Slightly warmed up rebuilt 225 +.040, 3-on-the-tree, fuel line mod, Oregon cam, .080 off the head, original radiator and 4 blade steel fan, new replacement water pump, cast iron exhaust manifold.

Never skipped a beat. If it ain't broke......
 
53 year old temp gauge, 53 yr old sending unit, thermostat you recommended.

Sincerely,
Alfred E. Neumann
 
A high-performance engine will not generate more heat in daily driving if it is as efficient as the standard engine. That is basic thermodynamics. The reason many tuners have over-heat issues is that they get 8 mpg, with the extra energy going into heat load. Max HP is due to maintaining torque at high rpm, and mainly from how well you can minimize pressure drops if the gas flows into and out of the engines. Improving that doesn't necessarily ruin low rpm operation.

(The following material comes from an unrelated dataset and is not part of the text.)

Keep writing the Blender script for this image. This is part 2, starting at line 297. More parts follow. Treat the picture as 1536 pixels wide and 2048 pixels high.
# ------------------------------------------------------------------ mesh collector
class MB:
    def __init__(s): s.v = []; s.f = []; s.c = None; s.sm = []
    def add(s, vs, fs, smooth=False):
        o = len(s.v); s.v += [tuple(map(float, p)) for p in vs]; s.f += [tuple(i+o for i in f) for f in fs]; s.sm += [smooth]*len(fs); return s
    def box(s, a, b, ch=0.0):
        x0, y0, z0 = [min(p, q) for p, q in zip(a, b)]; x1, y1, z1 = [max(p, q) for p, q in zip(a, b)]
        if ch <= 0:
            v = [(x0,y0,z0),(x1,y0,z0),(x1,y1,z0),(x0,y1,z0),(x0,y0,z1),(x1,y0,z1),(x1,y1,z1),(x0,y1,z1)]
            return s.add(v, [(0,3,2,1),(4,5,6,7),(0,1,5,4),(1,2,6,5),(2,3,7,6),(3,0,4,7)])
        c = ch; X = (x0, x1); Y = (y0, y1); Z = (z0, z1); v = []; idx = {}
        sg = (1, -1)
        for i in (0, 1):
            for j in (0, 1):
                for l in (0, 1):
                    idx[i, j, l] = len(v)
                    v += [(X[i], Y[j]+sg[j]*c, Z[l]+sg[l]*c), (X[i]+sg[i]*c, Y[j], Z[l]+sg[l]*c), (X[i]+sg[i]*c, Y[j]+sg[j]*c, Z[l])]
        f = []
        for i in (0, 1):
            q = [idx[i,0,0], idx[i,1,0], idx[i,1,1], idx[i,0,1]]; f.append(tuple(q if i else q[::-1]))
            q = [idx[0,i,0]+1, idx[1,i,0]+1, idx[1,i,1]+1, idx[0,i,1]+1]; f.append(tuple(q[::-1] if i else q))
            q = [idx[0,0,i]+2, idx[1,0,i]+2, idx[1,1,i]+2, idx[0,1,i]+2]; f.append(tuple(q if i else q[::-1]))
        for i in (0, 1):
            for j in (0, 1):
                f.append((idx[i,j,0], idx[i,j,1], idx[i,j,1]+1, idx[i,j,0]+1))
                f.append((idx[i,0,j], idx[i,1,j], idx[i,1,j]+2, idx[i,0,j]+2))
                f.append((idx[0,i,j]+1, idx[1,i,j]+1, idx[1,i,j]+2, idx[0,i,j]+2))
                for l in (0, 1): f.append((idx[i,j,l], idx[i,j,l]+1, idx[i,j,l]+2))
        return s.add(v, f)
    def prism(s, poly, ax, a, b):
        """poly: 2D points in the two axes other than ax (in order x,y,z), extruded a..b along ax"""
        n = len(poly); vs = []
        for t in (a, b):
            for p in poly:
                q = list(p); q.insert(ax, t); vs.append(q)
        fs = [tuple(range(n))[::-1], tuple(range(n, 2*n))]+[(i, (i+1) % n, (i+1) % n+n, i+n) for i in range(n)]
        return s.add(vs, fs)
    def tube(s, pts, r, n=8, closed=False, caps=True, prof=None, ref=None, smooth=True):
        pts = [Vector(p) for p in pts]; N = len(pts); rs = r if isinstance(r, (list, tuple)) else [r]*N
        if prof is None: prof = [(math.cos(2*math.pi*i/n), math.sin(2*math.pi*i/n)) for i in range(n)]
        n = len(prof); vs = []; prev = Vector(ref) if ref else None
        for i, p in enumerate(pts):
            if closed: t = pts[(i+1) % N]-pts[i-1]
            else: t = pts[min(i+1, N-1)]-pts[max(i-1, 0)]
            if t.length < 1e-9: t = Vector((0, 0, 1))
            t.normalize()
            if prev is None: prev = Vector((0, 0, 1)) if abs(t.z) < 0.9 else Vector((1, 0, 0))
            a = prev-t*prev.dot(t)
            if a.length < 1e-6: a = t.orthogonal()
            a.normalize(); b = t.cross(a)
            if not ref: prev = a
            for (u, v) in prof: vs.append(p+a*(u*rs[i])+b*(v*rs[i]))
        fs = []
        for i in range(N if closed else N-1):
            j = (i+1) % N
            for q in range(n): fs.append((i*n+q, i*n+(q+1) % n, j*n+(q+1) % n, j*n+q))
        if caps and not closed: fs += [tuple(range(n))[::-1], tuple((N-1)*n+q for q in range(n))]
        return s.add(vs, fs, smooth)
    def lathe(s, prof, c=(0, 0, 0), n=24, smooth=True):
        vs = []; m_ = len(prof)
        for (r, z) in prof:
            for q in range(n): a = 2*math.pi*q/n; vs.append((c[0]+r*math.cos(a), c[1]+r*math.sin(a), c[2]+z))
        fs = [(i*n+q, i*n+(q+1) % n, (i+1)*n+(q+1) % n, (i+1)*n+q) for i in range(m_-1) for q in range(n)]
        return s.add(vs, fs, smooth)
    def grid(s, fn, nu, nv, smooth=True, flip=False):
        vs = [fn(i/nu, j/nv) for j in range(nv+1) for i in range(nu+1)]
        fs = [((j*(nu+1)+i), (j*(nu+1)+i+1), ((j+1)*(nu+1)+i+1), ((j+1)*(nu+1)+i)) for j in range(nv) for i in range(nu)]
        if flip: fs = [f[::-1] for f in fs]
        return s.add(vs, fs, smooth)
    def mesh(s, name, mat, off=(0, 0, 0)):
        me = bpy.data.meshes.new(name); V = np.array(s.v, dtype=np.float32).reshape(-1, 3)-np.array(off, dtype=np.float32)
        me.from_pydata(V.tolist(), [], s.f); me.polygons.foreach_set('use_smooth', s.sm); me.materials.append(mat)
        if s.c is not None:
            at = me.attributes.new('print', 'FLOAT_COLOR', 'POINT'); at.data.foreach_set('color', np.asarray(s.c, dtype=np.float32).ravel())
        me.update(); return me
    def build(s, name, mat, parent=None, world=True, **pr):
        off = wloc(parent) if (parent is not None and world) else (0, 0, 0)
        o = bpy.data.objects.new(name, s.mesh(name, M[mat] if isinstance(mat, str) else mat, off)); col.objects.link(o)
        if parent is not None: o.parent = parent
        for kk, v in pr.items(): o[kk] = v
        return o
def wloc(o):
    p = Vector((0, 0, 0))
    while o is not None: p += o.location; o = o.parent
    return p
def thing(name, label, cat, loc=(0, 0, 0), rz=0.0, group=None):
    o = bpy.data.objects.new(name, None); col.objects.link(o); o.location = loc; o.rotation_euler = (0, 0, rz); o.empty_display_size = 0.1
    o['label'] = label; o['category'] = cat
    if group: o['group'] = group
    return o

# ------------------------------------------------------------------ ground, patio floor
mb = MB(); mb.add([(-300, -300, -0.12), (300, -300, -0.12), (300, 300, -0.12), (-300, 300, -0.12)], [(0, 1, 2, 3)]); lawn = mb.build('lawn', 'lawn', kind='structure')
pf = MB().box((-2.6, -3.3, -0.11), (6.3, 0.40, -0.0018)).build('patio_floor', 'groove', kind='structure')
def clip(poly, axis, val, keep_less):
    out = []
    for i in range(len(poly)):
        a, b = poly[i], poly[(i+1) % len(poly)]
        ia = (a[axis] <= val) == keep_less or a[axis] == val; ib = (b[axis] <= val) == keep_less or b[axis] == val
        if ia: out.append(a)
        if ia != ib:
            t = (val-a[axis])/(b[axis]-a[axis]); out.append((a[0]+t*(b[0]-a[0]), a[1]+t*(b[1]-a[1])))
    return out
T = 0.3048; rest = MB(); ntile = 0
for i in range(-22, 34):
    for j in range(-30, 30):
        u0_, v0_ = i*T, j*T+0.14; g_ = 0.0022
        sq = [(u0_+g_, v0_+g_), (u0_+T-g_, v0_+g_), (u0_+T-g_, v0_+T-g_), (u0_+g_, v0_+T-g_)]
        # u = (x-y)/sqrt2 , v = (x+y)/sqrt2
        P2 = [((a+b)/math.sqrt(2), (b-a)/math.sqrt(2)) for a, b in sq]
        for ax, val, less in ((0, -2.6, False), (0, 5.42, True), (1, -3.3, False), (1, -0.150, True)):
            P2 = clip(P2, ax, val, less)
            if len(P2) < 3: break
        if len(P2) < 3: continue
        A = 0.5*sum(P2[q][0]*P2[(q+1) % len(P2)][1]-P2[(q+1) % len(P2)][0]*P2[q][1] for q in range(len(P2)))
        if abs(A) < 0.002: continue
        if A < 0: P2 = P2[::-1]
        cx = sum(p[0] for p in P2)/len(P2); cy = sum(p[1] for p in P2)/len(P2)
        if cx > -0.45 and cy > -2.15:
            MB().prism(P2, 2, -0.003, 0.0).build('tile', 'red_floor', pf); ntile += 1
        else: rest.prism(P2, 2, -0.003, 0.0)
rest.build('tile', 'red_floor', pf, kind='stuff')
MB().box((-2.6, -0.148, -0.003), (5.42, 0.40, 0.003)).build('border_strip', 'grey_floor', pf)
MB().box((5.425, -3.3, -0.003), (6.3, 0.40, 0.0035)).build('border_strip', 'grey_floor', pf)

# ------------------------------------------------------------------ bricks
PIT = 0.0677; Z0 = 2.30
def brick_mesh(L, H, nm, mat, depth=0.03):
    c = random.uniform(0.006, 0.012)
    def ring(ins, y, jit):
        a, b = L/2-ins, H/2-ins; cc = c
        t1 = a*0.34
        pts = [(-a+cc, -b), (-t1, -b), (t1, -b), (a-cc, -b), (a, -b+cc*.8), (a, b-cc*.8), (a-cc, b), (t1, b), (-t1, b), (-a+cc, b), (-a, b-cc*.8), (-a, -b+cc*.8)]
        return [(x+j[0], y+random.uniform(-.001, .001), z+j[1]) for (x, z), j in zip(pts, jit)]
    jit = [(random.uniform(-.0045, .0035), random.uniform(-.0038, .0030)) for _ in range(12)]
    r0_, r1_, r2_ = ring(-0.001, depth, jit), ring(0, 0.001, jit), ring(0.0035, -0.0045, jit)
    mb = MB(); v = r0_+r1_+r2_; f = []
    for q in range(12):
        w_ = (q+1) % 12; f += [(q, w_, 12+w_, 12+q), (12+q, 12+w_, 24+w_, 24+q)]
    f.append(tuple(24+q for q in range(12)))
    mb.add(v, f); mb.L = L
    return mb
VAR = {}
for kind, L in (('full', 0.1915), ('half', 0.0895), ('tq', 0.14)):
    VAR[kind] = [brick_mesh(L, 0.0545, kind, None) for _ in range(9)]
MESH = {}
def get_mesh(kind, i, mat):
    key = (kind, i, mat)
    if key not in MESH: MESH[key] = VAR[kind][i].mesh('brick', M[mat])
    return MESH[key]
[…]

I understand that 3 cores gives minimal improvement over 2 cores. I suspect the M-B clutch fan with the thinner radiator and shroud would cool adequately, and give less power rob than a fixed fan. Of course, what you need depends on conditions. The OP lives in SW Washington, near the Pacific. Somebody who regularly drives out of the LA Basin (steep 4000 ft climb at 70 mph) on 115 F days certainly needs better cooling, and new vehicles barely meet that. I understand manufacturers test their new designs there. With a little age, most vehicles no longer suffice which is why you see one (often fairly newish) on the side w/ hood up every 1/2 mi on summer days, along I-5 N (Tejon Pass) and I-15 N (Cajon Pass).